§ Stated problem:
Look through the lines below and extract each one that contains "parts".

§ Data section:
-*-*-

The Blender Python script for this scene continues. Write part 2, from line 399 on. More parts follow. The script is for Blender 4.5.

-*-*-

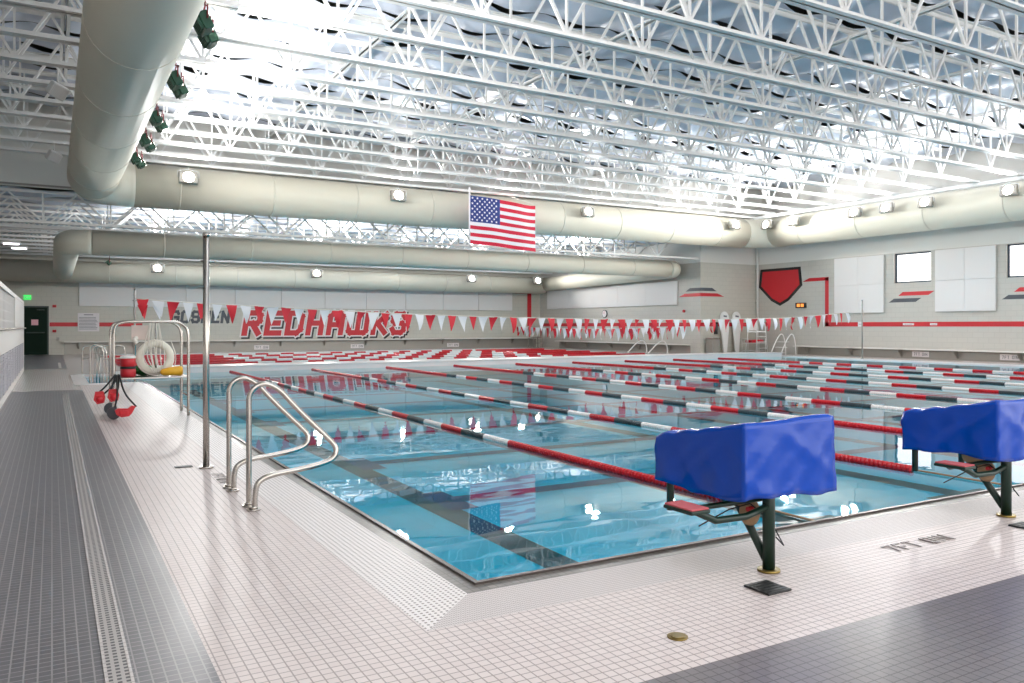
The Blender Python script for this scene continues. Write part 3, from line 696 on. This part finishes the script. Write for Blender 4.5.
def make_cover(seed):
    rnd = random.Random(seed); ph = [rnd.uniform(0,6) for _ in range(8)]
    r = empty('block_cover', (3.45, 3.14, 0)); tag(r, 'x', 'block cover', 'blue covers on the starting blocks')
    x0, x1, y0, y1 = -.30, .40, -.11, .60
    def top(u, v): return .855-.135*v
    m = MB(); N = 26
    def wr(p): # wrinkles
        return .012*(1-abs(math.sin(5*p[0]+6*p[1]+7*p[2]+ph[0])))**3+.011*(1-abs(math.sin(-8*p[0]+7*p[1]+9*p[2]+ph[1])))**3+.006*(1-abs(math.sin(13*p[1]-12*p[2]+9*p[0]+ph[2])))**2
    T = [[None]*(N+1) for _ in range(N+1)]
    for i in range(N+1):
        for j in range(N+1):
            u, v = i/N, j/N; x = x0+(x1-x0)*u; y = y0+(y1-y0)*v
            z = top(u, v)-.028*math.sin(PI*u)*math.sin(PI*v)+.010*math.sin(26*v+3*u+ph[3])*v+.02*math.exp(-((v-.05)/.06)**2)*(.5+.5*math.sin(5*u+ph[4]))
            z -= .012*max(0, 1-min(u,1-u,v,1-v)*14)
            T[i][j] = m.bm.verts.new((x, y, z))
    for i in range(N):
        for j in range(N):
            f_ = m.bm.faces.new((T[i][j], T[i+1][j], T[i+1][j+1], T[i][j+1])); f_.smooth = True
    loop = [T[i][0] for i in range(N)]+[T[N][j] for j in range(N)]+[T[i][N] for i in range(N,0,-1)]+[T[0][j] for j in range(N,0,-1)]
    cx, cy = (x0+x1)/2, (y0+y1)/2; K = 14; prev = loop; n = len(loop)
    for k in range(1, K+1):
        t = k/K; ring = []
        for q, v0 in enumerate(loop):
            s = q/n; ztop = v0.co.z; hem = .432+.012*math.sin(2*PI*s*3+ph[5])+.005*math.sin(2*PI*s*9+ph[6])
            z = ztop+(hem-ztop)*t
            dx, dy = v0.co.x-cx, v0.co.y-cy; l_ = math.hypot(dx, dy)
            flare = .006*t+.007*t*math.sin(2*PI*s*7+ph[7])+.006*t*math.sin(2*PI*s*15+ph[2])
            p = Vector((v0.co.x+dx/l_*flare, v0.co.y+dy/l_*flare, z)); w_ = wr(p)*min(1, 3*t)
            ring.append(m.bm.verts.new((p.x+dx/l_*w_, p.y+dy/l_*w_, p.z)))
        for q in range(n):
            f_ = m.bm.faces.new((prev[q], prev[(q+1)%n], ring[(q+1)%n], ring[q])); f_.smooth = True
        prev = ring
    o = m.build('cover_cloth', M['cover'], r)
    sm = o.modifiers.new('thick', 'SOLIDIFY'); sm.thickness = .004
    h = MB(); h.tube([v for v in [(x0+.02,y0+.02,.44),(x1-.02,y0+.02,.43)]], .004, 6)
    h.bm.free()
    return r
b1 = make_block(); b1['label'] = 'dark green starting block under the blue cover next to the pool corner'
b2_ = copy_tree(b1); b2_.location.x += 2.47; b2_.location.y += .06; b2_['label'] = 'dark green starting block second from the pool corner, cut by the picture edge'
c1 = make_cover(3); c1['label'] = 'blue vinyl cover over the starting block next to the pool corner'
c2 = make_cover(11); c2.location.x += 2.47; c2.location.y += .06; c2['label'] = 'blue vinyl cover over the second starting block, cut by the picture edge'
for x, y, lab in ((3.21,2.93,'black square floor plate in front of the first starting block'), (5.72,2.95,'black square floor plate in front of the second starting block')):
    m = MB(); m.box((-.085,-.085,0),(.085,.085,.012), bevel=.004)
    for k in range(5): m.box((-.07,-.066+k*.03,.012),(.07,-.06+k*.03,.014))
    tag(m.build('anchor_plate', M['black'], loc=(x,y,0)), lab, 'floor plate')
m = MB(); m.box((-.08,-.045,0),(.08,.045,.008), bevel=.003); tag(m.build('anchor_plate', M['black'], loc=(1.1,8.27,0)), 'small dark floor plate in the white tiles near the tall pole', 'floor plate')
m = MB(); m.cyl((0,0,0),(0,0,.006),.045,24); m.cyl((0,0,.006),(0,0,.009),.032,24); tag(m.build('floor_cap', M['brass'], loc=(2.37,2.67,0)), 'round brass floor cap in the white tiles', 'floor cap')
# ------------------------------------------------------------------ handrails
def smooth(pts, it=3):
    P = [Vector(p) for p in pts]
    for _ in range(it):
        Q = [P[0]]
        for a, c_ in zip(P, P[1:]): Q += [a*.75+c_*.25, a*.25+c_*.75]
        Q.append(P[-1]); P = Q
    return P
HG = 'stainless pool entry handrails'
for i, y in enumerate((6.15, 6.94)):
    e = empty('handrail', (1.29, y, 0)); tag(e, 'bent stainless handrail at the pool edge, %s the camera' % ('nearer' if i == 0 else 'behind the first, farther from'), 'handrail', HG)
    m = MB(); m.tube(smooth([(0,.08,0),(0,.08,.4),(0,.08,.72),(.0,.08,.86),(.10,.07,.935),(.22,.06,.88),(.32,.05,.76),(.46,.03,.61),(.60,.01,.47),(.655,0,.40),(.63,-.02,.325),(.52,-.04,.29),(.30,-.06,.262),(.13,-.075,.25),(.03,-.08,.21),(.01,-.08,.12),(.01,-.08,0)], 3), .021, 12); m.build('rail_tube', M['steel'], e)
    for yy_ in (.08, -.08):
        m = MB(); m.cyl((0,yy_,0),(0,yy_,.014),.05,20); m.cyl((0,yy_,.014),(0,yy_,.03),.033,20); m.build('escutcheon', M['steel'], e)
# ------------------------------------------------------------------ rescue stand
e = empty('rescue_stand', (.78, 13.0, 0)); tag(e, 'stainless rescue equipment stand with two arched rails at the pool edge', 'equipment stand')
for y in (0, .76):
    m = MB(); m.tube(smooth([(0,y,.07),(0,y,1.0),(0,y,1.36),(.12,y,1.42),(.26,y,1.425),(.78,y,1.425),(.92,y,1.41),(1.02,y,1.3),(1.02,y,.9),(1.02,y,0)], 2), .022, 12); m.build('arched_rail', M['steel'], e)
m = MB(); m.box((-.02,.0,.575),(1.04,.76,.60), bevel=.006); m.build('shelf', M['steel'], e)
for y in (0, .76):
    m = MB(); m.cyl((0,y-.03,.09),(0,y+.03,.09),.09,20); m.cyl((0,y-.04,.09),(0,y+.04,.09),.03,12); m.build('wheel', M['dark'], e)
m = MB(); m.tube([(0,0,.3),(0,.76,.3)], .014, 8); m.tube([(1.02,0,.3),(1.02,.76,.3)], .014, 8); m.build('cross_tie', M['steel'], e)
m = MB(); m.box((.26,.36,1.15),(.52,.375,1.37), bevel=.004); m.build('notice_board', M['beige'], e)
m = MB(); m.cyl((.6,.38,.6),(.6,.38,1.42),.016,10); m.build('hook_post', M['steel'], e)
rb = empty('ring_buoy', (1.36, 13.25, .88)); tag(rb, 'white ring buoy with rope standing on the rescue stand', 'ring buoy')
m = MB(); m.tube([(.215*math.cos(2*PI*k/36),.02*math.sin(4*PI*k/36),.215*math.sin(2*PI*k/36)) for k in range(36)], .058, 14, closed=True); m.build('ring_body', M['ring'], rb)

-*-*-

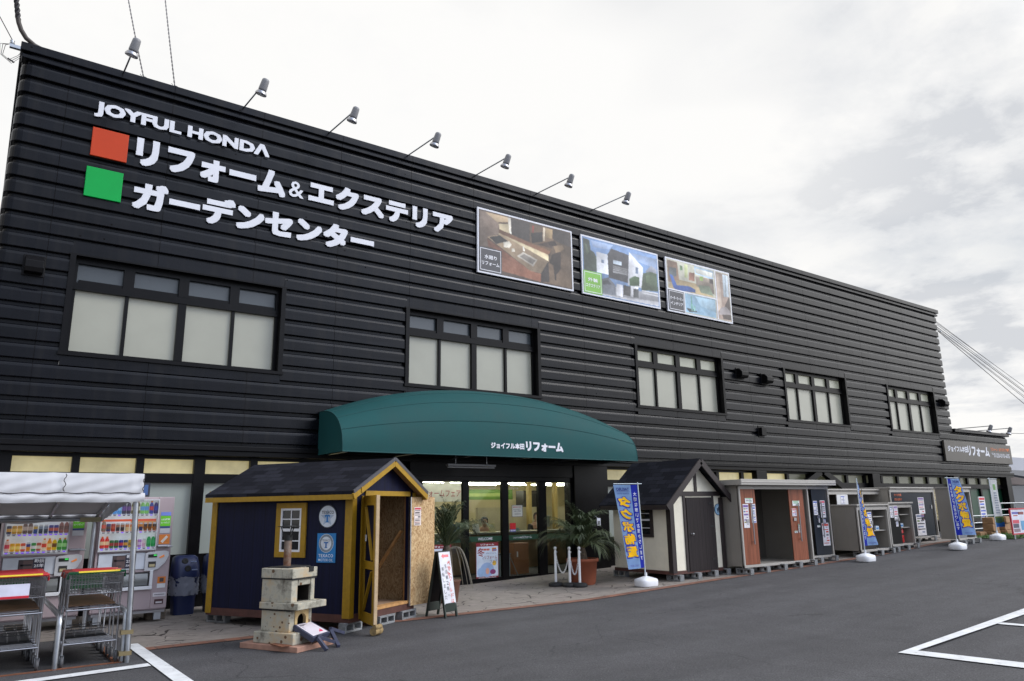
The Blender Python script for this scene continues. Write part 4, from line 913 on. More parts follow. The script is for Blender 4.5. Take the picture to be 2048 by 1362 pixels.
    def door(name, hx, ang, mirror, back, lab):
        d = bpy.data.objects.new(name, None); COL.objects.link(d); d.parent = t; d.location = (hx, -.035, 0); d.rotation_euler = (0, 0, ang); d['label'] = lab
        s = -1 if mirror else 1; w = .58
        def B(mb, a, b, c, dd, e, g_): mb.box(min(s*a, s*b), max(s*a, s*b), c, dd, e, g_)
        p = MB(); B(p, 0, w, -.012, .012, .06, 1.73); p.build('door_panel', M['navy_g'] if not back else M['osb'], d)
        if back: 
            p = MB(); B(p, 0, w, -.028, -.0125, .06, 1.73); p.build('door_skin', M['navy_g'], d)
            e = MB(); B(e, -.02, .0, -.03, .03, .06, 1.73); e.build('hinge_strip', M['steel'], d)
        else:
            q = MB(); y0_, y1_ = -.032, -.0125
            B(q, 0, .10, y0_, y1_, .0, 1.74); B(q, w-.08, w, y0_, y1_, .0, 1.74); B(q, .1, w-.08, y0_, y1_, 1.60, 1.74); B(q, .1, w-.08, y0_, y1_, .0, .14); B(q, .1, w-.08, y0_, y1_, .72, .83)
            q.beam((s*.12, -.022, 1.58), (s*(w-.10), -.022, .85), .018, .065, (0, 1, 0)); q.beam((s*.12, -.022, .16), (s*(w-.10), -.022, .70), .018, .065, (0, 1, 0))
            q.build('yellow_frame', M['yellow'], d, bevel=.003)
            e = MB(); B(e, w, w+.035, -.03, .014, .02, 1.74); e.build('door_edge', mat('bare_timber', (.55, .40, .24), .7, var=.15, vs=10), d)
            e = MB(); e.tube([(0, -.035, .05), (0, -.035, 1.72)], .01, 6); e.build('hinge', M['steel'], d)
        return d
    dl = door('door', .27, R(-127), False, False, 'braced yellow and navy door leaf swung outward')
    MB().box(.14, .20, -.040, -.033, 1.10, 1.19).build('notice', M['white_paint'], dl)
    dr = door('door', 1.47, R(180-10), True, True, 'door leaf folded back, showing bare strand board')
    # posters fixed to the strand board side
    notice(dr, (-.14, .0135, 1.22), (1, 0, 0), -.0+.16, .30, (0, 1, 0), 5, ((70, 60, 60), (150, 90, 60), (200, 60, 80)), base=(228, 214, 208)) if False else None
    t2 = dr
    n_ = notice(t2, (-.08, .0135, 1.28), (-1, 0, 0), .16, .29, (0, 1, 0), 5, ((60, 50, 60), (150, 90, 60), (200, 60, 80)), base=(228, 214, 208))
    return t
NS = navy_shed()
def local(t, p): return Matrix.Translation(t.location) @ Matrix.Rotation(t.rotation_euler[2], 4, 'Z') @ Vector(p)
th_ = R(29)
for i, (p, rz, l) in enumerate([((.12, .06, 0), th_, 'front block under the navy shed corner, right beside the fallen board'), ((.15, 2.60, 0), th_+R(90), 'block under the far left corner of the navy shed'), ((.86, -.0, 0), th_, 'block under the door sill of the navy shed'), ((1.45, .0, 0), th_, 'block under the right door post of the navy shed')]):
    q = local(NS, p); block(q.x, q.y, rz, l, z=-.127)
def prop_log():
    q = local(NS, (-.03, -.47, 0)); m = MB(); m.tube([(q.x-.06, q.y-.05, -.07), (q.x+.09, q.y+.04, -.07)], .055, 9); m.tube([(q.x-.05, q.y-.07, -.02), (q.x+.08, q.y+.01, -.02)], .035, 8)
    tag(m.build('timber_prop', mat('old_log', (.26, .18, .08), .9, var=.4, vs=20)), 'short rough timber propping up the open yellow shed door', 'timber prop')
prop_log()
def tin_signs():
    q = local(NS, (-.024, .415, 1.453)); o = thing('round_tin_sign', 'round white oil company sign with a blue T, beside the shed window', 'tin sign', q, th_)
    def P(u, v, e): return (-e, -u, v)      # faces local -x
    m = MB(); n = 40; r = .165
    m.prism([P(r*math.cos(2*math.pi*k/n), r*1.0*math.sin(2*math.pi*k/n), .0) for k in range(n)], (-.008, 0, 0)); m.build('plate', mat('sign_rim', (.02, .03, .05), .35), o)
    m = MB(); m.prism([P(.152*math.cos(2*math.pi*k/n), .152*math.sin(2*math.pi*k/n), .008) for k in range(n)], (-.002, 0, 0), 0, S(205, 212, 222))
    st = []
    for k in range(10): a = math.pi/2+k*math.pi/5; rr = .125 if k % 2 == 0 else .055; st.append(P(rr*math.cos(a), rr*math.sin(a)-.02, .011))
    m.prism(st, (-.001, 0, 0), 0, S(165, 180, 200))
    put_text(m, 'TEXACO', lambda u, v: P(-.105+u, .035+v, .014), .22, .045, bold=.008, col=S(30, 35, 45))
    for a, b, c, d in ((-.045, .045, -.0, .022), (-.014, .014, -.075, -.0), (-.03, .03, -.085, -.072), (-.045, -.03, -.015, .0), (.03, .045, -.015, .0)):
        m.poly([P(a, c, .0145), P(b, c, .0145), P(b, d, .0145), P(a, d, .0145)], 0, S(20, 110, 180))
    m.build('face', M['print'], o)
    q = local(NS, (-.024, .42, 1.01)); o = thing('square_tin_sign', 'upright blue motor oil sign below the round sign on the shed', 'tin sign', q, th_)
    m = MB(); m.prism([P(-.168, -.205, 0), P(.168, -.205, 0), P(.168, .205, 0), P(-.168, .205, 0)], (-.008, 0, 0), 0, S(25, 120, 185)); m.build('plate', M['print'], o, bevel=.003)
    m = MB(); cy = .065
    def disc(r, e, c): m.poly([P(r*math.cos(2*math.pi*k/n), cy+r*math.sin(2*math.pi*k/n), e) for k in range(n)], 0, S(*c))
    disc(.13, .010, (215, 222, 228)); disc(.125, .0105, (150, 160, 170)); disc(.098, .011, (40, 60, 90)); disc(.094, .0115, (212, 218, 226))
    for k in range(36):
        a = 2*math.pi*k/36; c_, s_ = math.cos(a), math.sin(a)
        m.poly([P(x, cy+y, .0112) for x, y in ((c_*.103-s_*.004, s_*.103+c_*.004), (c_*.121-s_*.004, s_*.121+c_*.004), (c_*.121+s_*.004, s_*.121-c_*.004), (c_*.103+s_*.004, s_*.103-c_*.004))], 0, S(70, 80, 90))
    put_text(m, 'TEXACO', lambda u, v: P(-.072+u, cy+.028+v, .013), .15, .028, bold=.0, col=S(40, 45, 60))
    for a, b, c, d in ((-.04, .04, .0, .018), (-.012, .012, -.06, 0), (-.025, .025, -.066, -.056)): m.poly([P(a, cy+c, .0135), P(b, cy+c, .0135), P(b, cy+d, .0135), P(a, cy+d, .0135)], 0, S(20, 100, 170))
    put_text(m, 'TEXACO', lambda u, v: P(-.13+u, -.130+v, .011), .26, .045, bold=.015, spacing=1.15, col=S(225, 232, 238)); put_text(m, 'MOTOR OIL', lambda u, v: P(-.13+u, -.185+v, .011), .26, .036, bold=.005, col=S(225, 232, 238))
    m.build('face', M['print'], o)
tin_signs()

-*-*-

§ Solution for this exercise:
The Blender Python script for this scene continues. Write part 2, from line 399 on. More parts follow. The script is for Blender 4.5.
The Blender Python script for this scene continues. Write part 4, from line 913 on. More parts follow. The script is for Blender 4.5. Take the picture to be 2048 by 1362 pixels.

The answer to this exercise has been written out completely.